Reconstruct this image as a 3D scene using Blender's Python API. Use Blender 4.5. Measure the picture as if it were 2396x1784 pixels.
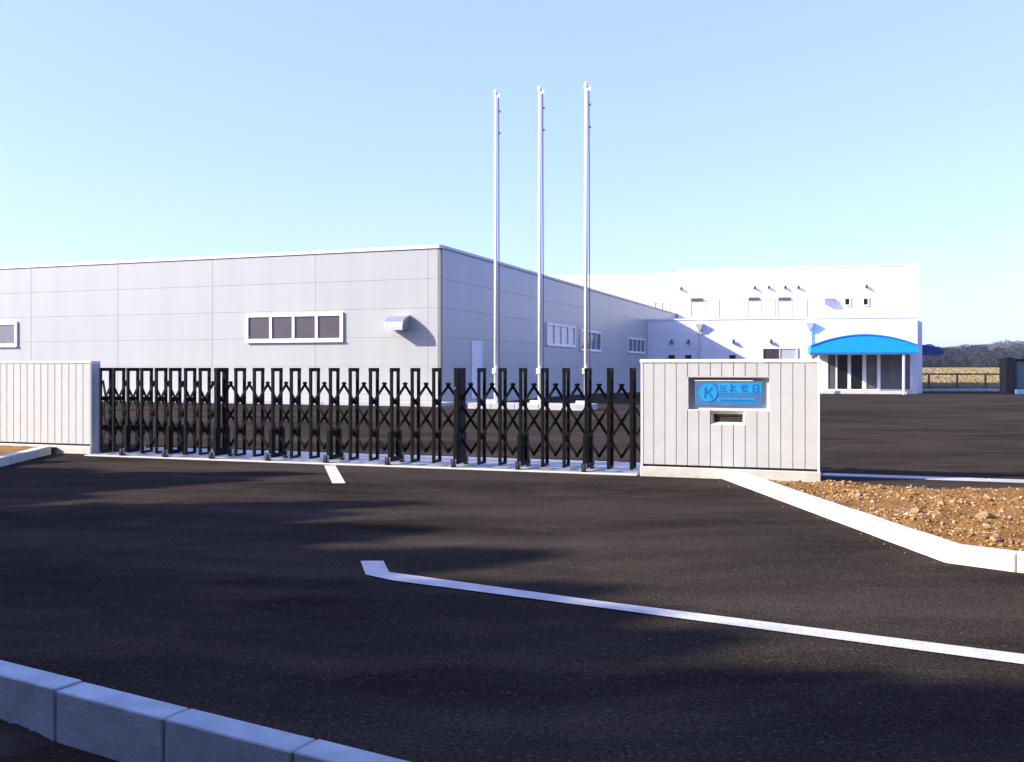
import bpy, bmesh, math, random
import numpy as np
from mathutils import Vector, Matrix

random.seed(7); np.random.seed(7)
scene = bpy.context.scene
for o in list(bpy.data.objects):
    bpy.data.objects.remove(o)
C = scene.collection

# ------------------------------------------------------------------ camera
HC, F, W, H, HOR = 1.45, 2200.0, 2396.0, 1784.0, 858.0
cam_d = bpy.data.cameras.new('camera'); cam = bpy.data.objects.new('camera', cam_d); C.objects.link(cam)
cam.location = (0, 0, HC); cam.rotation_euler = (math.radians(90), 0, 0)
cam_d.sensor_width = 36; cam_d.lens = F / W * 36
cam_d.shift_y = -(H / 2 - HOR) / W
cam_d.clip_start = 0.05; cam_d.clip_end = 6000
scene.camera = cam

# ------------------------------------------------------------------ sun and sky
SUN = Vector((-1.153, -0.235, 0.57)).normalized()
elev = math.asin(SUN.z)
world = bpy.data.worlds.new('World'); scene.world = world; world.use_nodes = True
wn = world.node_tree; wn.nodes.clear()
sky = wn.nodes.new('ShaderNodeTexSky'); sky.sky_type = 'NISHITA'; sky.sun_disc = False
sky.sun_elevation = elev; sky.sun_rotation = math.atan2(SUN.x, SUN.y)
sky.altitude = 0; sky.air_density = 1.0; sky.dust_density = 1.2; sky.ozone_density = 4.0
bg = wn.nodes.new('ShaderNodeBackground'); bg.inputs['Strength'].default_value = 0.07
out = wn.nodes.new('ShaderNodeOutputWorld')
tint = wn.nodes.new('ShaderNodeMix'); tint.data_type = 'RGBA'; tint.blend_type = 'MULTIPLY'; tint.inputs[0].default_value = 1.0
tint.inputs[7].default_value = (1.22, 1.14, 2.1, 1)          # cool white balance of the whole sky
veil = wn.nodes.new('ShaderNodeMix'); veil.data_type = 'RGBA'; veil.blend_type = 'ADD'; veil.inputs[0].default_value = 1.0
veil.inputs[7].default_value = (2.0, 2.5, 3.9, 1)            # even pale air-light over the whole sky
wn.links.new(sky.outputs[0], tint.inputs[6]); wn.links.new(tint.outputs[2], veil.inputs[6])
wn.links.new(veil.outputs[2], bg.inputs[0]); wn.links.new(bg.outputs[0], out.inputs[0])
sd = bpy.data.lights.new('sun', 'SUN'); sd.energy = 5.0; sd.angle = math.radians(0.5); sd.color = (1.0, 0.895, 0.72)
so = bpy.data.objects.new('sun', sd); C.objects.link(so)
so.rotation_euler = SUN.to_track_quat('Z', 'Y').to_euler(); so.location = (-40, -10, 40)
scene.view_settings.view_transform = 'Standard'; scene.view_settings.look = 'None'
scene.view_settings.exposure = 1.12; scene.view_settings.gamma = 1.0
scene.view_settings.use_curve_mapping = False

# ------------------------------------------------------------------ helpers
def tag(o, label=None, cat=None, group=None, kind=None):
    if label: o['label'] = label
    if cat: o['category'] = cat
    if group: o['group'] = group
    if kind: o['kind'] = kind
    return o

def empty(name, loc, rz=0.0):
    o = bpy.data.objects.new(name, None); C.objects.link(o)
    o.location = loc; o.rotation_euler = (0, 0, rz); o.empty_display_size = 0.2
    return o

def obj(name, me, material=None, parent=None, loc=None, rz=None):
    if isinstance(me, bmesh.types.BMesh):
        m = bpy.data.meshes.new(name); bmesh.ops.recalc_face_normals(me, faces=me.faces); me.to_mesh(m); me.free(); me = m
    if material is not None and not me.materials:
        me.materials.append(material)
    o = bpy.data.objects.new(name, me); C.objects.link(o)
    if parent is not None: o.parent = parent
    if loc is not None: o.location = loc
    if rz is not None: o.rotation_euler = (0, 0, rz)
    return o

def bx(bm, x0, x1, y0, y1, z0, z1, bev=0.0):
    r = bmesh.ops.create_cube(bm, size=1.0)
    vs = r['verts']
    for v in vs:
        v.co = Vector(((x0 + x1) / 2 + v.co.x * (x1 - x0), (y0 + y1) / 2 + v.co.y * (y1 - y0), (z0 + z1) / 2 + v.co.z * (z1 - z0)))
    if bev > 0:
        es = list({e for v in vs for e in v.link_edges})
        bmesh.ops.bevel(bm, geom=es, offset=bev, segments=1, affect='EDGES')
    return vs

def box(name, dims, material, parent=None, bev=0.0):
    bm = bmesh.new(); bx(bm, *dims, bev=bev)
    return obj(name, bm, material, parent)

def cyl(bm, p, q, r0, r1=None, n=12):
    r1 = r0 if r1 is None else r1
    p, q = Vector(p), Vector(q); d = q - p
    m = Matrix.Translation((p + q) / 2) @ d.to_track_quat('Z', 'Y').to_matrix().to_4x4()
    bmesh.ops.create_cone(bm, cap_ends=True, segments=n, radius1=r0, radius2=r1, depth=d.length, matrix=m)

def strip(bm, p, q, w, t):
    """flat bar between two points lying in the local xz plane; w in plane, t along y"""
    p, q = Vector(p), Vector(q); d = (q - p).normalized(); n = Vector((-d.z, 0, d.x)) * (w / 2); y = Vector((0, t / 2, 0))
    vs = [bm.verts.new(a + s * n + k * y) for a in (p, q) for s, k in ((-1, -1), (1, -1), (1, 1), (-1, 1))]
    for f in ((0, 1, 2, 3), (7, 6, 5, 4), (0, 4, 5, 1), (1, 5, 6, 2), (2, 6, 7, 3), (3, 7, 4, 0)):
        bm.faces.new([vs[i] for i in f])

def shade_smooth(o):
    for p in o.data.polygons: p.use_smooth = True

def px(x): return (x - W / 2) / F
def zat(y, Y): return HC - (y - HOR) / F * Y
def on_line(O, u, x):
    """distance along a real wall line (plan) where the view ray through column x meets it, and its depth"""
    k = px(x); t = (k * O[1] - O[0]) / (u[0] - k * u[1])
    return t, O[1] + t * u[1]

def ss(a, b, x):
    t = min(1.0, max(0.0, (x - a) / (b - a))); return t * t * (3 - 2 * t)

# ------------------------------------------------------------------ materials
def mat(name, col, rough=0.7, var=0.0, scale=3.0, col2=None, bump=0.0, bscale=60.0, spec=0.5, metal=0.0, stretch=None, detail=6.0, rnd=0.0):
    m = bpy.data.materials.new(name); m.use_nodes = True
    nt = m.node_tree; b = nt.nodes['Principled BSDF']
    b.inputs['Roughness'].default_value = rough; b.inputs['Metallic'].default_value = metal
    b.inputs['Specular IOR Level'].default_value = spec
    b.inputs['Base Color'].default_value = (*col, 1)
    g = nt.nodes.new('ShaderNodeNewGeometry')
    if var > 0 or col2:
        mp = nt.nodes.new('ShaderNodeMapping'); nt.links.new(g.outputs['Position'], mp.inputs['Vector'])
        if stretch: mp.inputs['Scale'].default_value = stretch
        n = nt.nodes.new('ShaderNodeTexNoise'); n.inputs['Scale'].default_value = scale; n.inputs['Detail'].default_value = detail
        n.inputs['Roughness'].default_value = 0.65
        nt.links.new(mp.outputs[0], n.inputs['Vector'])
        r = nt.nodes.new('ShaderNodeValToRGB'); nt.links.new(n.outputs['Fac'], r.inputs[0])
        r.color_ramp.elements[0].position = 0.3; r.color_ramp.elements[1].position = 0.7
        a = col2 if col2 else tuple(c * (1 - var) for c in col)
        bb = col if col2 else tuple(min(1, c * (1 + var)) for c in col)
        r.color_ramp.elements[0].color = (*a, 1); r.color_ramp.elements[1].color = (*bb, 1)
        nt.links.new(r.outputs[0], b.inputs['Base Color'])
    if rnd > 0:
        oi = nt.nodes.new('ShaderNodeObjectInfo'); mr = nt.nodes.new('ShaderNodeMapRange')
        mr.inputs['To Min'].default_value = 1 - rnd; mr.inputs['To Max'].default_value = 1 + rnd
        nt.links.new(oi.outputs['Random'], mr.inputs['Value'])
        hv = nt.nodes.new('ShaderNodeHueSaturation'); nt.links.new(mr.outputs[0], hv.inputs['Value'])
        nt.links.new(r.outputs[0], hv.inputs['Color']); nt.links.new(hv.outputs[0], b.inputs['Base Color'])
    if bump > 0:
        n2 = nt.nodes.new('ShaderNodeTexNoise'); n2.inputs['Scale'].default_value = bscale; n2.inputs['Detail'].default_value = 4
        nt.links.new(g.outputs['Position'], n2.inputs['Vector'])
        bp = nt.nodes.new('ShaderNodeBump'); bp.inputs['Strength'].default_value = bump; bp.inputs['Distance'].default_value = 0.02
        nt.links.new(n2.outputs['Fac'], bp.inputs['Height']); nt.links.new(bp.outputs[0], b.inputs['Normal'])
    return m

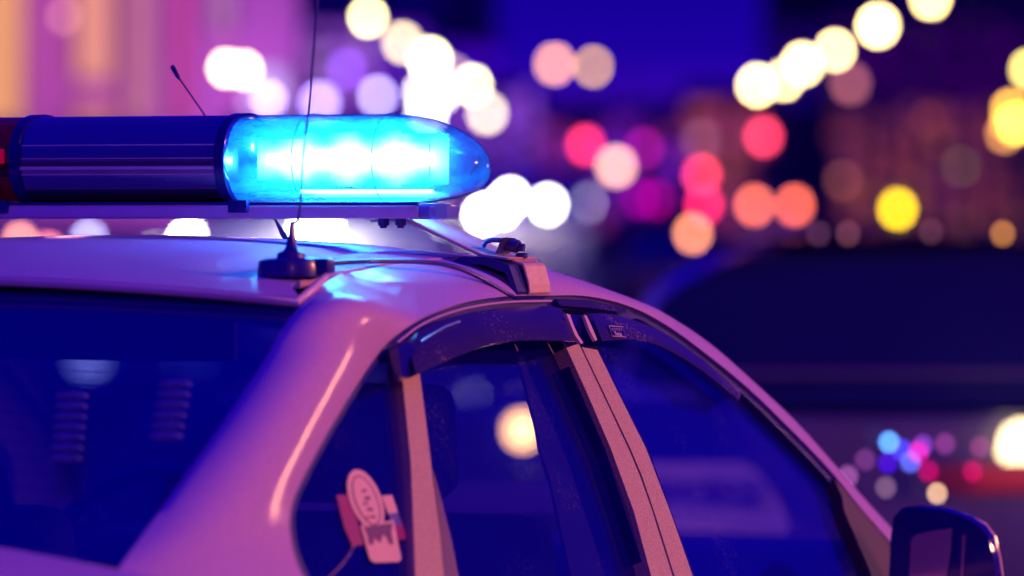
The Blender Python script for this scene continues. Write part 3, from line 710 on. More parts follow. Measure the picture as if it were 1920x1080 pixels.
# support foot: sloping strap, hook over the gutter, rubber pad, screw
def strap(name, prof, x0, x1, th, mat, parent, jx=None):
    rows = []
    for x in (x0, (x0 + x1) / 2, x1): rows.append([Vector((x + (jx[i] if jx else 0), y, z)) for i, (y, z) in enumerate(prof)])
    V, F = grid(rows); V, F = thick(V, F, (0, (0.003 if prof[0][0] < 0 else -0.003), -th)); ob = mesh(name, V, F, mat, parent)
    bm = bmesh.new(); bm.from_mesh(ob.data); bmesh.ops.recalc_face_normals(bm, faces=bm.faces)
    bmesh.ops.bevel(bm, geom=[e_ for e_ in bm.edges if e_.calc_face_angle(0) > 0.7], offset=0.0008, segments=1, affect='EDGES'); bm.to_mesh(ob.data); bm.free(); return ob
sa, sb = axis_hit((765, 412), 0, -0.045), axis_hit((905, 477), 0, -0.045)
for s_ in (1, -1):
    cvt = (lambda y: y) if s_ == 1 else (lambda y: -y)
    prof = [(cvt(sa.y + 0.05), 1.4745), (cvt(sa.y), 1.4745), (cvt(sb.y), sb.z), (cvt(sb.y - 0.035), sb.z - 0.004)]
    ft = strap('support_foot', prof, -0.045, 0.055, 0.003, M['steel'], BAR)
    h = [axis_hit(p, 0, -0.022) for p in ((905, 470), (930, 477), (981, 494), (984, 499), (993, 533), (994, 549))]
    hk = strap('gutter_hook', [(cvt(q.y), q.z) for q in h], -0.022, 0.048, 0.0028, M['steel'], ft)
    tb0, tb1 = axis_hit((928, 476), 0, -0.022), axis_hit((941, 446), 0, -0.022)
    tabv = [(tb0.y, tb0.z), (tb1.y, tb1.z)]
    rows = [[Vector((x, cvt(y), z)) for (y, z) in tabv] for x in (-0.022, 0.018)]
    V, F = grid(rows); V, F = thick(V, F, (0, cvt(-0.0028), 0)); mesh('hook_tab', V, F, M['dsteel'], ft)
    pad = [axis_hit(p, 0, -0.04) for p in ((872, 489), (885, 481), (930, 481), (975, 497), (992, 547))]
    rows = [[Vector((x, cvt(q.y + 0.009), q.z)) for q in pad] for x in (-0.055, -0.03, 0.03, 0.045)]
    V, F = grid(rows); V, F = thick(V, F, (0, cvt(0.004), -0.010)); pb = mesh('rubber_pad', V, F, M['rubber'], ft)
    c0_ = axis_hit((946, 457), 0, 0.0); c1_ = axis_hit((972, 463), 0, 0.0); c2_ = axis_hit((983, 464), 0, 0.0)
    cyl('clamp_screw', (0, cvt(c0_.y), c0_.z), (0, cvt(c1_.y), c1_.z), 0.0085, M['dsteel'], ft, 12)
    cyl('screw_tip', (0, cvt(c1_.y), c1_.z), (0, cvt(c2_.y), c2_.z), 0.0048, M['dsteel'], ft, 8)
    lp = [axis_hit(p, 0, -0.01) for p in ((906, 463), (912, 453), (922, 450), (940, 451))]
    tube('clamp_wire', [(q.x, cvt(q.y), q.z) for q in lp], 0.0032, M['dsteel'], ft, 8)
    n1_ = axis_hit((978, 480), 0, 0.01); ball('lock_nut', (0.01, cvt(n1_.y), n1_.z), 0.007, M['dsteel'], ft, 8, (1, 1.3, .6))
adopt(BAR)

# ------------------------------------------------------------------ antennas on the roof
ab = axis_hit((546, 519), 0, -0.46); ab.z = roof_z(ab.x, ab.y) + 0.001
ANT = thing('roof_antenna', ab, 'thin whip antenna on a round black base on the roof with a cable', 'antenna')
M['black'] = pbr('black_moulded_plastic', (0.02, 0.008, 0.30), 0.35, coat=0.2, var=0.2, vscale=60)  # black plastic with blue night light put into its base
def zs(dpx): return dpx / 1500.0
V = []; F = []; prof = [(0.040, 0.0), (0.0405, 0.010), (0.038, 0.019), (0.030, 0.022), (0.017, 0.0225)]; n = 32
for r_, z_ in prof:
    for k in range(n): w = 2 * math.pi * k / n; V.append(ab + Vector((r_ * math.cos(w), r_ * math.sin(w), z_)))
for j in range(len(prof) - 1):
    for k in range(n): F.append((j * n + k, j * n + (k + 1) % n, (j + 1) * n + (k + 1) % n, (j + 1) * n + k))
F.append(tuple((len(prof) - 1) * n + k for k in range(n)))
smooth_angle(mesh('magnet_base', V, F, M['black'], ANT), 40)
tube('antenna_mount', [ab + Vector((0, 0, z_)) for z_ in (0.018, 0.028, 0.031, 0.036, 0.048, 0.066)], [0.019, 0.0165, 0.009, 0.0068, 0.0042, 0.0022], M['black'], ANT, 16)
tipp = axis_hit((597, -60), 0, ab.x + 0.01); wp = [ab + Vector((0, 0, 0.062))]
for i, p in enumerate([(561, 400), (568, 300), (577, 215), (588, 90), (596, -20), (600, -110)]): wp.append(axis_hit(p, 0, ab.x))
tube('whip', catmull(wp, 4), 0.0014, M['black'], ANT, 6)
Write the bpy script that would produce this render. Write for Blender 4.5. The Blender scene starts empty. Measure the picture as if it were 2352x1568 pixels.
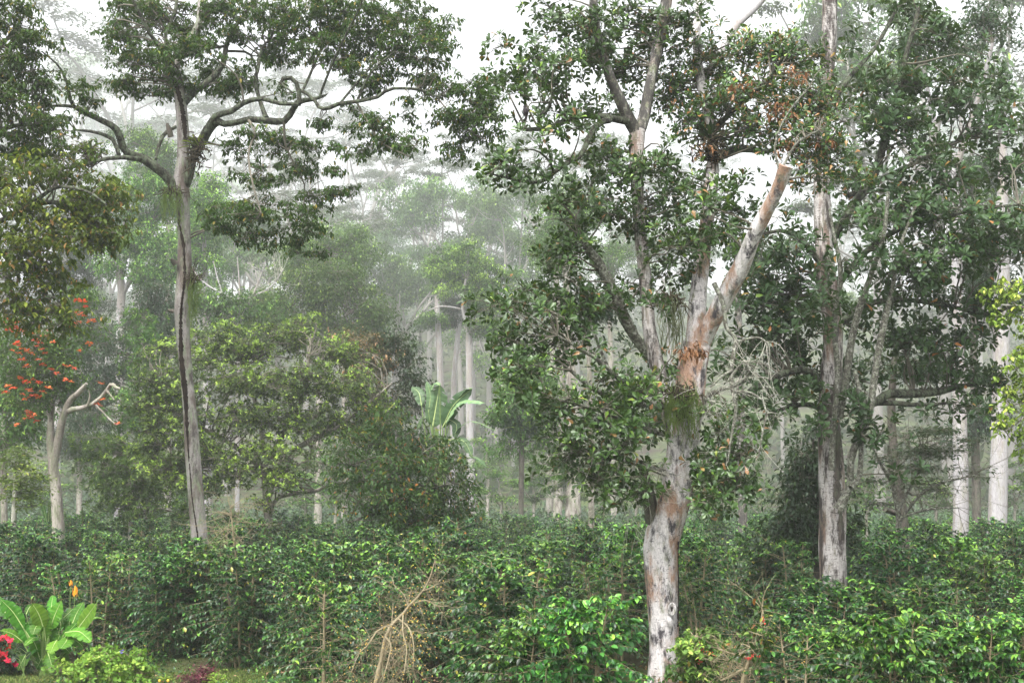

▶ Work to do:
Exactly as written, repeat the lines from the beginning of the entries up to and including the line with "scene.camera = cam", but not the pictures.

▶ Complete answer:
Reconstruct this image as a 3D scene using Blender's Python API. Use Blender 4.5. Measure the picture as if it were 2396x1784 pixels.
import bpy, bmesh, math, random
import numpy as np
from mathutils import Vector, Matrix

random.seed(7); np.random.seed(7)
scene = bpy.context.scene
for o in list(bpy.data.objects):
    bpy.data.objects.remove(o)
C = scene.collection

# ------------------------------------------------------------------ camera
HC, F, W, H, HOR = 1.45, 2200.0, 2396.0, 1784.0, 858.0
cam_d = bpy.data.cameras.new('camera'); cam = bpy.data.objects.new('camera', cam_d); C.objects.link(cam)
cam.location = (0, 0, HC); cam.rotation_euler = (math.radians(90), 0, 0)
cam_d.sensor_width = 36; cam_d.lens = F / W * 36
cam_d.shift_y = -(H / 2 - HOR) / W
cam_d.clip_start = 0.05; cam_d.clip_end = 6000
scene.camera = cam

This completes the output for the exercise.